(LX) Следовательно, это я хотел прибегнуть к насилию, я, который ничего не предпринимал, пока господствовало насилие, я, положения которого — если бы насильственных действий не было — ничто не могло бы пошатнуть. (128) И от этого возвращения надо было мне отказаться? Ведь оно было столь блистательным, что кто-нибудь, пожалуй, подумает, будто я из жажды славы для того и уезжал, чтобы возвратиться таким образом. В самом деле, какого гражданина, кроме меня, сенат когда-либо поручал чужеземным народам? За чью неприкосновенность, кроме моей, сенат официально выражал благодарность союзникам римского народа? Насчет меня одного отцы-сенаторы постановили, чтобы те лица, которые управляют провинциями, обладая империем, чтобы те, которые являются квесторами и легатами, охраняли мою неприкосновенность и жизнь. По поводу меня одного, с самого основания Рима, письмами консулов созывались в силу постановления сената из всей Италии все те, кто хотел благополучия государства. То, чего сенат никогда не постановлял при наличии опасности для всего государства, он признал нужным постановить ради сохранения моей личной неприкосновенности. Чье отсутствие более остро чувствовала Курия, кого оплакивал форум, кого не хватало и трибуналам? С моим отъездом все стало заброшенным, диким, безмолвным, преисполнилось горя и печали. Какое найдется в Италии место, где бы не были увековечены официальными записями преданность делу моего спасения и признание моего достоинства?
(LXI, 129) К чему упоминать мне о тех внушенных богами постановлениях сената, принятых обо мне?[1753]

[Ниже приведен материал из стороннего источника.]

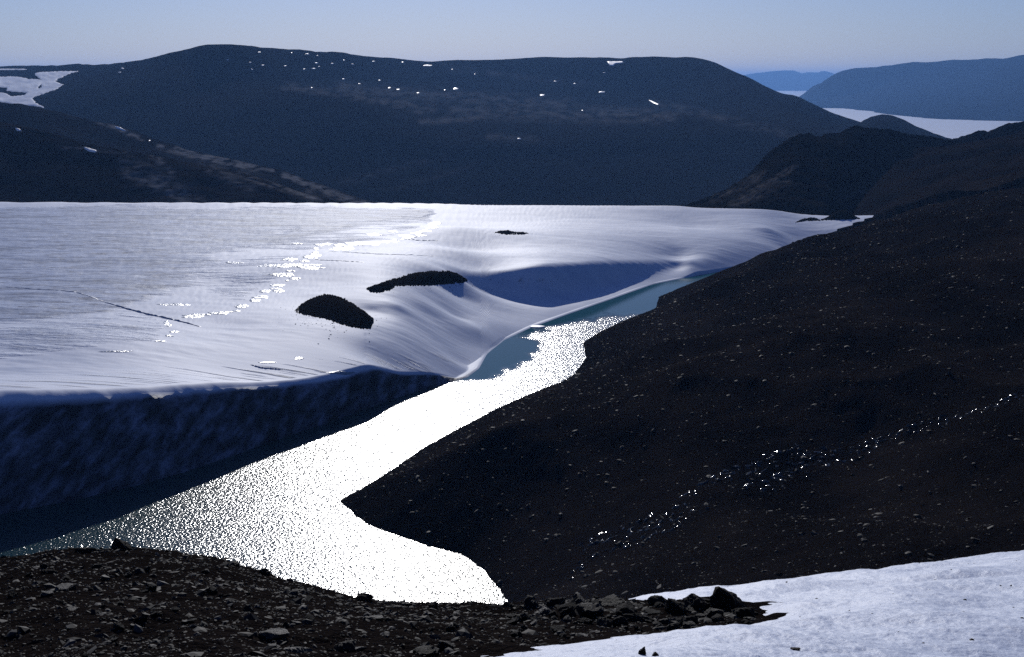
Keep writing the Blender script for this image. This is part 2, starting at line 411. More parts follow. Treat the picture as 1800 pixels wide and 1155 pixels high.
ice = mesh_np('ice_field', np.stack([Xi, Yi, Zi], -1), grid_faces(*Xi.shape), M_ice, attrs={'bare': bare, 'dirt_shade': dirt_shade}); tag(ice, kind='structure')

# ------------------------------------------------------------------ build: lake water
M_water = mat_water('glacial_water', (0.007, 0.036, 0.039), 0.17, 0.22, 2.3, True)
X, Y, Z = fan(-38, 14, 420, np.geomspace(180, 1150, 420), lambda a, b: 0*a)
CALM = [(836, 669), (870, 662), (905, 645), (935, 625), (955, 607), (925, 592), (960, 575), (1060, 557), (1170, 545), (1420, 470), (1380, 440), (1150, 480), (935, 555), (900, 570), (860, 590), (825, 622), (800, 655), (780, 672)]
wx, wy = to_px(X, Y, Z)
calm_dim = soft_poly(CALM, wx+14*fbm(X/9, Y/14, 3, 0.6, 91), wy+4*fbm(X/9+7, Y/14, 3, 0.6, 93), 14)  # still water, its reflection dimmed by the same mask
water = mesh_np('lake_water', np.stack([X, Y, Z], -1), grid_faces(*X.shape), M_water, attrs={'calm_dim': calm_dim}); tag(water, kind='structure')

# ------------------------------------------------------------------ build: hills by layers of (px, py, distance)
def catmull(P, n):
    """P (k, m, 3) -> rows through the k lines, n steps between each pair"""
    k = len(P); out = []
    for i in range(k-1):
        p0 = P[max(i-1, 0)]; p1 = P[i]; p2 = P[i+1]; p3 = P[min(i+2, k-1)]
        for t in np.linspace(0, 1, n, endpoint=(i == k-2)):
            out.append(0.5*((2*p1)+(p2-p0)*t+(2*p0-5*p1+4*p2-p3)*t*t+(3*p1-p0-3*p2+p3)*t**3))
    return np.array(out)
def hill(name, lines, mat, ncol, nrow, amp, scale, back, scree=None, seed=0, jag=0.0, far=1.0):
    """lines run from the foot to the skyline; back = list of (extra distance, drop) behind it"""
    x0 = max(l[0][0] for l in lines); x1 = min(l[-1][0] for l in lines)
    px = np.linspace(x0, x1, ncol)
    rows = []
    for l in lines:
        l = np.array(l, float)
        py = np.interp(px, l[:, 0], l[:, 1]); D = far*np.interp(px, l[:, 0], l[:, 2])
        k = max(3, ncol//60)
        ker = np.hanning(k+2)[1:-1]; ker /= ker.sum()
        sm = lambda q: np.convolve(np.pad(q, k, mode='edge'), ker, 'same')[k:-k]
        py = sm(py); D = sm(D)
        rows.append(at_D(px, py, D))
    top = rows[-1]
    for dd, dz in back:
        q = top.copy(); f = (q[:, 1]+dd)/q[:, 1]; q[:, 0] *= f; q[:, 1] += dd; q[:, 2] -= dz
        rows.append(q)
    G = catmull(np.array(rows), nrow)
    # rough relief: gullies and knolls, quieter along the skyline
    r = np.arange(len(G))/nrow; kk = len(lines)-1
    w = np.where(r <= kk, np.clip((kk-r)/0.35, 0.12, 1), 1)[:, None]
    n = fbm(G[..., 0]/scale, G[..., 1]/scale, 6, 0.52, 100+seed)
    G[..., 2] += amp*w*n+jag*fbm(G[..., 0]/(scale*0.12), G[..., 1]/(scale*0.12), 4, 0.6, 140+seed)
    at = {'scree': np.zeros(G.shape[:2])}
    if scree:
        gx, gy = to_px(G[..., 0], G[..., 1], G[..., 2]); s = 0
        for (ax, ay, bx, by, wd, st) in scree:
            d, t = seg_dist(np.array([[ax, ay*1.0], [bx, by]]), gx, gy, np.array([0., 1.]))
            q = np.clip(1-d/wd, 0, 1)*np.clip(0.6+1.0*fbm(gx/22, gy/7, 4, 0.6, 170+seed), 0, 1.3)
            s = np.maximum(s, np.clip(2.1*st*q, 0, 1))
        at['scree'] = s
    o = mesh_np(name, G, grid_faces(*G.shape[:2]), mat, attrs=at); tag(o, kind='structure')
    bvh = BVHTree.FromPolygons([tuple(v) for v in G.reshape(-1, 3).tolist()], grid_faces(*G.shape[:2]).tolist())
    return o, bvh
M_mount = mat_hill('dark_plateau_scree', (0.011, 0.0105, 0.012), (0.095, 0.095, 0.098))
sky_m = [(-700, 128), (-300, 124), (0, 120), (160, 116), (245, 111), (270, 104), (300, 95), (340, 87), (372, 82), (430, 84), (520, 91), (600, 97), (680, 106), (750, 111), (850, 109),
         (960, 106), (1060, 104), (1092, 108), (1105, 107), (1150, 105), (1215, 106), (1245, 111), (1275, 122), (1310, 136), (1350, 158), (1370, 167), (1400, 172),
         (1430, 188), (1470, 206), (1515, 221), (1540, 235), (1620, 262), (1750, 300)]
Dsk = lambda x: np.interp(x, [-700, 0, 300, 380, 500, 700, 900, 1200, 1400, 1750], [3700, 3500, 2400, 2250, 2500, 3100, 3300, 3000, 2600, 2300])
L_top = [(x, y, Dsk(x)) for x, y in sky_m]
L_foot = [(-700, 372, 1560), (0, 372, 1560), (500, 372, 1600), (900, 372, 1650), (1300, 372, 1600), (1750, 372, 1560)]
L_low = [(-700, 290, 1750), (300, 290, 1750), (600, 290, 1790), (900, 290, 1830), (1200, 285, 1820), (1400, 290, 1780), (1750, 330, 1700)]
L_brow = [(-700, 215, 2050), (0, 215, 2050), (300, 205, 1950), (480, 180, 2020), (560, 172, 2060), (650, 185, 2060), (740, 215, 2030), (800, 225, 2020), (1000, 228, 2050), (1120, 215, 2080), (1180, 205, 2060), (1250, 215, 2000), (1400, 235, 1930), (1750, 312, 1850)]
L_bench = [(-700, 185, 2300), (0, 185, 2300), (300, 140, 2130), (480, 146, 2250), (600, 152, 2560), (800, 165, 2800), (950, 170, 2880), (1100, 182, 2800), (1200, 190, 2600), (1300, 190, 2350), (1400, 212, 2150), (1750, 306, 2000)]
mount, bvh_mount = hill('mountain', [L_foot, L_low, L_brow, L_bench, L_top], M_mount, 700, 26, 3.2, 190.0, [(250, 4), (900, 60), (1500, 260)],
    scree=[(500, 150, 760, 190, 12, 0.5), (640, 172, 740, 196, 7, 0.8), (740, 214, 850, 208, 8, 0.9), (600, 155, 1000, 185, 18, 0.55), (800, 195, 1180, 205, 22, 0.5),
           (860, 240, 940, 245, 10, 0.5), (600, 320, 780, 275, 10, 0.3), (1150, 180, 1400, 240, 12, 0.35), (640, 345, 840, 290, 9, 0.25), (780, 118, 1050, 150, 9, 0.4)], seed=1, far=1.5)  # pale streaks also brighten the bench in place of sun on it

M_spur = mat_hill('near_spur_scree', (0.011, 0.010, 0.011), (0.19, 0.19, 0.195), 0.008)
sp_top = [(-700, 175), (-200, 183), (0, 188), (60, 194), (130, 212), (200, 224), (260, 247), (330, 271), (400, 284), (450, 296), (500, 308), (560, 330), (600, 345), (640, 357), (700, 366), (760, 372)]
Ds2 = lambda x: np.interp(x, [-700, 0, 300, 640, 760], [1750, 1720, 1600, 1450, 1420])
spur, bvh_spur = hill('hill_spur', [[(x, 378, 1300) for x in (-700, 760)],
    [(x, 378-(378-y)*0.45, 1300+(Ds2(x)-1300)*0.42) for x, y in sp_top], [(x, y, Ds2(x)) for x, y in sp_top]], M_spur, 520, 30, 2.6, 80.0, [(60, 3), (200, 40), (300, 130)],
    scree=[(170, 212, 250, 244, 6, 0.9), (280, 258, 345, 276, 7, 0.7), (310, 264, 450, 296, 9, 1.0), (430, 292, 480, 300, 4, 0.9), (500, 308, 615, 350, 8, 0.9), (540, 330, 640, 357, 10, 0.6), (360, 296, 480, 330, 22, 0.3)], seed=2, far=1.25)  # ridge lines of the spur painted pale as if lit
fr_top = [(-700, 195), (-200, 212), (0, 222), (60, 232), (130, 252), (170, 262), (220, 272), (300, 284), (380, 300), (450, 318), (520, 340), (580, 356), (640, 368), (700, 376)]
Df = lambda x: np.interp(x, [-700, 0, 300, 700], [1420, 1400, 1330, 1240])
front, bvh_front = hill('hill_front', [[(x, 382, 1190) for x in (-700, 700)],
    [(x, 382-(382-y)*0.5, 1190+(Df(x)-1190)*0.5) for x, y in fr_top], [(x, y, Df(x)) for x, y in fr_top]], M_spur, 420, 30, 2.0, 55.0, [(50, 3), (160, 40), (200, 90)],
    scree=[(225, 295, 330, 345, 26, 0.55), (270, 275, 300, 300, 10, 0.5), (250, 315, 350, 350, 14, 0.6), (370, 300, 440, 330, 14, 0.4), (420, 308, 560, 352, 9, 0.5), (100, 258, 220, 268, 5, 0.3)], seed=3, far=1.1)

M_crag = mat_hill('dark_crag_scree', (0.009, 0.0085, 0.009), (0.085, 0.08, 0.078), 0.01, 0.08)
cr_top = [(1120, 372), (1200, 366), (1240, 356), (1275, 340), (1320, 308), (1345, 282), (1365, 268), (1395, 246), (1412, 240), (1440, 243), (1455, 239), (1470, 241), (1482, 234), (1500, 230), (1530, 231), (1570, 237), (1620, 246), (1660, 250), (1690, 245), (1740, 235), (1770, 228), (1800, 220), (1900, 190), (2200, 150)]
Dc_ = lambda x: np.interp(x, [1120, 1240, 1350, 1420, 1500, 1660, 1800, 2200], [1250, 1300, 1360, 1420, 1470, 1560, 1620, 1620])
crag, bvh_crag = hill('crag_hill', [[(1120, 378, 1165), (1300, 376, 1150), (1450, 380, 1150), (1600, 372, 1400), (2200, 360, 1480)],
    [(x, y+(378-y)*0.5, np.interp(x, [1120, 1450, 1600, 2200], [1150, 1150, 1400, 1480])*0.56+Dc_(x)*0.44) for x, y in cr_top], [(x, y, Dc_(x)) for x, y in cr_top]], M_crag, 640, 36, 3.5, 55.0, [(40, 4), (150, 50), (300, 160)],
    scree=[(1255, 350, 1330, 312, 12, 0.6), (1300, 350, 1400, 292, 7, 1.0), (1330, 310, 1345, 303, 6, 0.8), (1290, 360, 1380, 320, 14, 0.5), (1480, 352, 1560, 318, 10, 0.4), (1540, 345, 1620, 335, 12, 0.5)], seed=4, jag=0.9)

kn_top = [(1440, 262), (1500, 232), (1517, 217), (1530, 210), (1550, 207), (1570, 209), (1590, 216), (1610, 226), (1640, 240), (1672, 249), (1720, 262), (1800, 280)]
knoll, _ = hill('knoll', [[(1440, 300, 2100), (1800, 300, 2100)], [(x, y+12, 2300) for x, y in kn_top], [(x, y, 2500) for x, y in kn_top]], M_mount, 200, 16, 3.0, 80.0, [(150, 10), (600, 170)], seed=5, far=1.4)

M_far = mat_hill('far_hill_scree', (0.016, 0.018, 0.022), (0.05, 0.05, 0.05), 0.0008)
fr2 = [(1380, 190), (1408, 172), (1430, 156), (1450, 144), (1475, 131), (1500, 126), (1540, 122), (1580, 117), (1630, 112), (1700, 110), (1760, 106), (1800, 100), (2000, 96), (2400, 98)]
farh, _ = hill('far_hill', [[(1380, 181, 11900), (1408, 177, 11900), (1430, 188, 10300), (1480, 189, 10200), (1560, 199, 8400), (1620, 205, 7600), (1680, 209, 7200), (1800, 211, 7000), (2400, 222, 6000)],
    [(x, y+(206-y)*0.45, np.interp(x, [1380, 1800, 2400], [12200, 8300, 7400])) for x, y in fr2],
    [(x, y, np.interp(x, [1380, 1450, 1800, 2400], [12600, 11500, 9800, 8800])) for x, y in fr2]], M_far, 320, 24, 22.0, 700.0, [(800, 10), (3000, 300)], seed=6, far=1.4)
ff = [(1150, 142), (1240, 138), (1305, 133), (1340, 128), (1375, 125), (1395, 125), (1408, 130), (1420, 128), (1438, 129), (1446, 126), (1460, 129), (1472, 134), (1500, 138), (1700, 143)]
farr, _ = hill('distant_range', [[(x, 159.5, 26000) for x in (1150, 1700)], [(x, y+(160-y)*0.4, 27000) for x, y in ff], [(x, y, 28000) for x, y in ff]], M_far, 260, 14, 14.0, 900.0, [(1500, 50), (4000, 500)], seed=7, far=1.4)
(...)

О том ли, которое было вынесено в храме Юпитера Всеблагого Величайшего, когда муж, тремя триумфами отметивший присоединение к нашей державе трех стран света с их внутренними областями и побережьями[1754], внося предложение и читая запись, засвидетельствовал, что отечество было спасено мной одним, а собравшийся в полном составе сенат принял его предложение, причем не согласился лишь один человек — враг[1755], и это было внесено в официальные записи для потомков на вечные времена?[1756] Или о том постановлении, какое было принято на другой день в Курии по предложению самого римского народа и тех, кто съехался в Рим из муниципиев, — чтобы никто не наблюдал за небесными знамениями[1757], чтобы никто не требовал отсрочки (если кто-либо поступит иначе, то он будет настоящим разрушителем государства, а сенат будет этим крайне удручен), чтобы о таком поступке тотчас же было доложено? Хотя сенат этим своим твердым решением и пресек преступную дерзость некоторых людей, он все же добавил, чтобы в случае, если в течение пяти дней[1758], пока будет возможно внести предложение обо мне, оно внесено не будет, я возвратился в отечество и мое высокое положение было полностью восстановлено.